Task requirements: Work out how many lines hold the string "this". The answer is a single number, nothing more.

Start of Data section

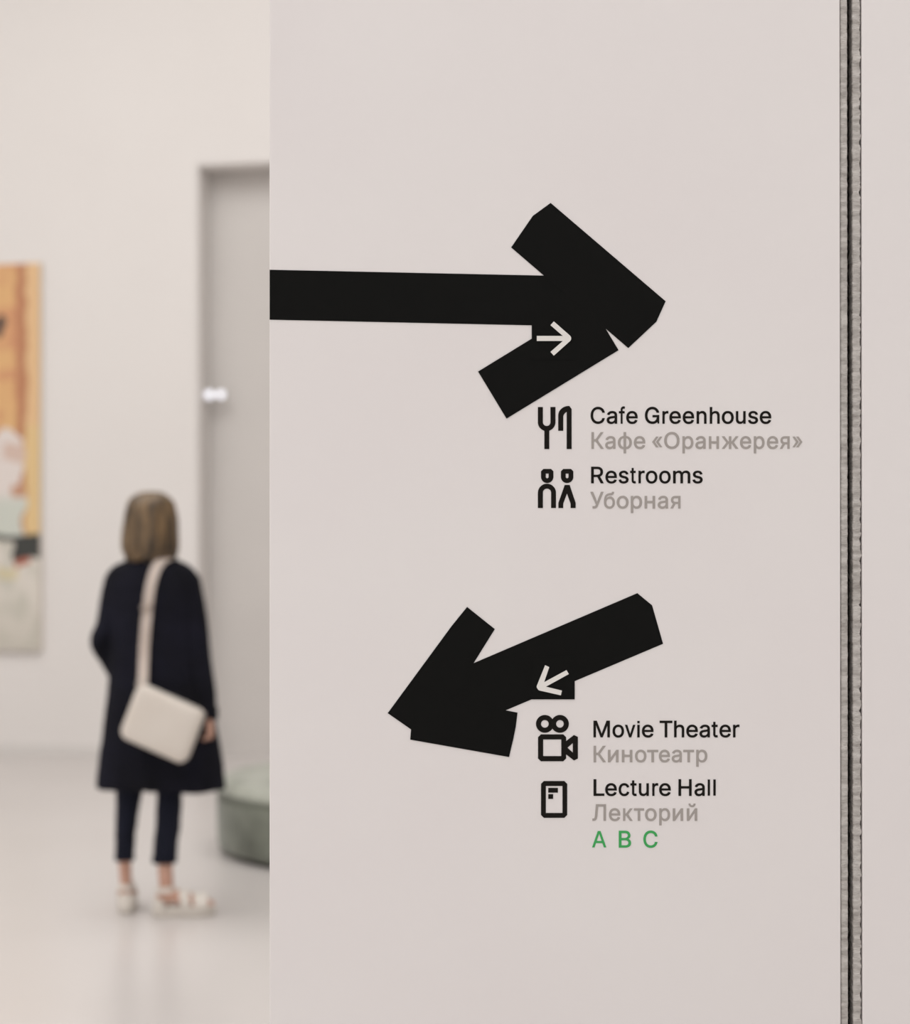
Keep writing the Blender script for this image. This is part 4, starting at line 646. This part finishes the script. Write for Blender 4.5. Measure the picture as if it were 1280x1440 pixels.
def sandal(F, sgn, label):
    # outline of the chunky sole, heel to toe
    half = [(-0.062, 0.0), (-0.058, 0.016), (-0.045, 0.027), (-0.01, 0.031), (0.04, 0.031), (0.09, 0.037), (0.14, 0.042), (0.18, 0.037), (0.203, 0.022), (0.212, 0.0)]
    out = [(f, l) for f, l in half] + [(f, -l * 0.94) for f, l in half[-2:0:-1]]
    P2 = smooth_path([(f, l, 0) for f, l in out + [out[0]]], 4)[:-1]
    def ring(z, s, dz=0): return [F(0.075 + (v.x - 0.075) * s, v.y * s * sgn, z + dz * max(0, v.x - 0.14)) for v in P2]
    base = mesh('sandal', *loft([ring(0.0, 0.95), ring(0.006, 1.0), ring(0.028, 1.0), ring(0.036, 0.985), ring(0.038, 0.95)]), solem, person, smooth=True)
    tag(base, label)
    def strap(pts, wd, nm='strap', th=0.003, around=False):
        V = smooth_path([tuple(v) for v in pts], 6); rings = []
        ax = (F(1, 0, 0) - F(0, 0, 0)) / 0.92 ** 2; o0 = F(0, 0, 0)
        for i, v in enumerate(V):
            t = (V[min(i + 1, len(V) - 1)] - V[max(i - 1, 0)]).normalized()
            c0 = F(-0.008, 0, v.z - o0.z) if around else F((v - o0).dot(ax), 0, 0.045)
            nrm = (v - c0); nrm = (nrm - t * nrm.dot(t)).normalized(); s = t.cross(nrm).normalized()
            rings.append([v + s * wd + nrm * th, v - s * wd + nrm * th, v - s * wd - nrm * th, v + s * wd - nrm * th])
        mesh(nm, *loft(rings), whm, base)
    strap([F(0.155, 0.041 * sgn, 0.034), F(0.150, 0.038 * sgn, 0.064), F(0.148, 0.016 * sgn, 0.085), F(0.148, -0.014 * sgn, 0.085), F(0.150, -0.036 * sgn, 0.062), F(0.155, -0.040 * sgn, 0.034)], 0.027, 'toe_strap')
    strap([F(0.085, 0.034 * sgn, 0.034), F(0.080, 0.033 * sgn, 0.070), F(0.076, 0.016 * sgn, 0.098), F(0.076, -0.016 * sgn, 0.098), F(0.080, -0.033 * sgn, 0.070), F(0.085, -0.034 * sgn, 0.034)], 0.019, 'instep_strap')
    strap([F(0.034, 0.012 * sgn, 0.112), F(0.018, 0.026 * sgn, 0.108), F(-0.014, 0.030 * sgn, 0.106), F(-0.036, 0.018 * sgn, 0.105), F(-0.043, 0, 0.105), F(-0.036, -0.018 * sgn, 0.105), F(-0.014, -0.030 * sgn, 0.106), F(0.018, -0.026 * sgn, 0.108), F(0.034, -0.012 * sgn, 0.112)], 0.011, 'ankle_strap', around=True)
    strap([F(-0.015, 0.031 * sgn, 0.036), F(-0.040, 0.026 * sgn, 0.055), F(-0.052, 0, 0.060), F(-0.040, -0.026 * sgn, 0.055), F(-0.015, -0.031 * sgn, 0.036)], 0.022, 'heel_strap', around=True)
sandal(LF, -1, 'white strappy sandal pointing away'); sandal(RF, 1, 'white strappy sandal pointing right')

# ------------------------------------------------------------------ shoulder bag
def bag():
    def q(px, py, y=0.0):                               # a point seen at this spot of the back, y in front of or behind the body's axis
        D = PB.y + min(y, 0.0); return Vector(((px - 640) / F * D - PB.x, y, EYE + (HOR - py) / F * D))
    C = q(229, 1017.5, -0.235)
    root = tag(empty('shoulder_bag', PB + C), 'cream leather shoulder bag hanging against the back of the dark coat', 'bag')
    ang = math.radians(-24); ux = Vector((math.cos(ang), 0, math.sin(ang))); uz = Vector((-math.sin(ang), 0, math.cos(ang))); uy = Vector((0, 1, 0))
    hw, hh = 0.139, 0.109
    def outl(s, r=0.034, n=7, dy=0.0, skew=0.006):
        pts = []
        for cx, cz, a0 in ((1, 1, 0), (-1, 1, 90), (-1, -1, 180), (1, -1, 270)):
            for k in range(n + 1):
                a = math.radians(a0 + 90 * k / n)
                x = cx * (hw - r) + r * math.cos(a); z = cz * (hh - r) + r * math.sin(a)
                x += 0.012 * (z / hh) * 0 - skew * (z / hh)
                pts.append(ux * x * s + uz * z * s + uy * dy)
        return pts
    prof = [(0.90, -0.040), (0.965, -0.037), (0.995, -0.030), (1.0, -0.020), (1.0, 0.020), (0.995, 0.030), (0.965, 0.037), (0.90, 0.040)]
    b = mesh('bag_body', *loft([outl(0.35, dy=-0.043), outl(0.7, dy=-0.042)] + [outl(s, dy=d) for s, d in prof]), bagm, root, smooth=True)
    for dd in (-0.030, 0.030):
        o_ = outl(1.0, dy=dd); n = len(o_); rings = []
        for i, v in enumerate(o_):
            nr = Vector((v.x, 0, v.z)).normalized()
            rings.append([v + nr * (0.003 * math.cos(a)) + uy * (0.003 * math.sin(a)) for a in [k * math.pi / 3 for k in range(6)]])
        vs, fs = loft(rings + [rings[0]], cap=False); mesh('piping', vs, fs, bagm, b, smooth=True)
    zb = [tuple(ux * x + uz * (hh + 0.0015) ) for x in [(-0.10 + 0.02 * i) for i in range(11)]]
    mesh('zip', *limb(zb, [0.004] * len(zb), n=8, k=1), metal, root, smooth=True)
    # strap ribbon, in root space
    def g(px, py, y): return q(px, py, y) - C
    pts = [(199, 966, -.200), (201, 955, -.170), (202, 930, -.150), (203.5, 900, -.140), (207, 860, -.133), (211.5, 825, -.124), (219, 800, -.104), (228, 788, -.080), (237, 783, -.045), (242, 783, .0),
           (246, 789, .055), (250, 802, .10), (256, 830, .120), (263, 880, .118), (270, 930, .104), (279, 962, .082), (288, 984, .045), (293, 997, .0), (291, 1002, -.05), (287, 1005, -.10), (281, 1009, -.190)]
    V = smooth_path([tuple(g(*p)) for p in pts], 5); rings = []
    ax = q(214, 900, 0) - C
    for i, v in enumerate(V):
        t = (V[min(i + 1, len(V) - 1)] - V[max(i - 1, 0)]).normalized()
        nrm = v - Vector((ax.x, ax.y, min(v.z, g(0, 830, 0).z))); nrm = (nrm - t * nrm.dot(t)).normalized(); s = t.cross(nrm).normalized()
        wd = 0.0205 if i < len(V) - 12 else 0.008
        rings.append([v + s * wd + nrm * .0018, v - s * wd + nrm * .0018, v - s * wd - nrm * .0018, v + s * wd - nrm * .0018])
    mesh('strap', *loft(rings), strapm, root)
    c = g(206.5, 855, -.139); mesh('strap_slider', *[(lambda vf: ([Vector(v) + c for v in vf[0]], vf[1]))(boxes([(-0.024, -0.003, -0.010, 0.024, 0.003, -0.006), (-0.024, -0.003, 0.006, 0.024, 0.003, 0.010), (-0.024, -0.003, -0.010, -0.020, 0.003, 0.010), (0.020, -0.003, -0.010, 0.024, 0.003, 0.010)]))][0], strapm, root)
    for px, py in ((199, 962),):
        c = g(px, py, -.200); n = 20; rings = []
        for i in range(n):
            a = 2 * math.pi * i / n; d = Vector((math.cos(a), 0, math.sin(a)))
            rings.append([c + d * (0.018 + 0.003 * math.cos(k * math.pi / 3)) + uy * 0.003 * math.sin(k * math.pi / 3) for k in range(6)])
        vs, fs = loft(rings + [rings[0]], cap=False); mesh('strap_ring', vs, fs, metal, root, smooth=True)
bag()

End of Data section

Finished answer: 2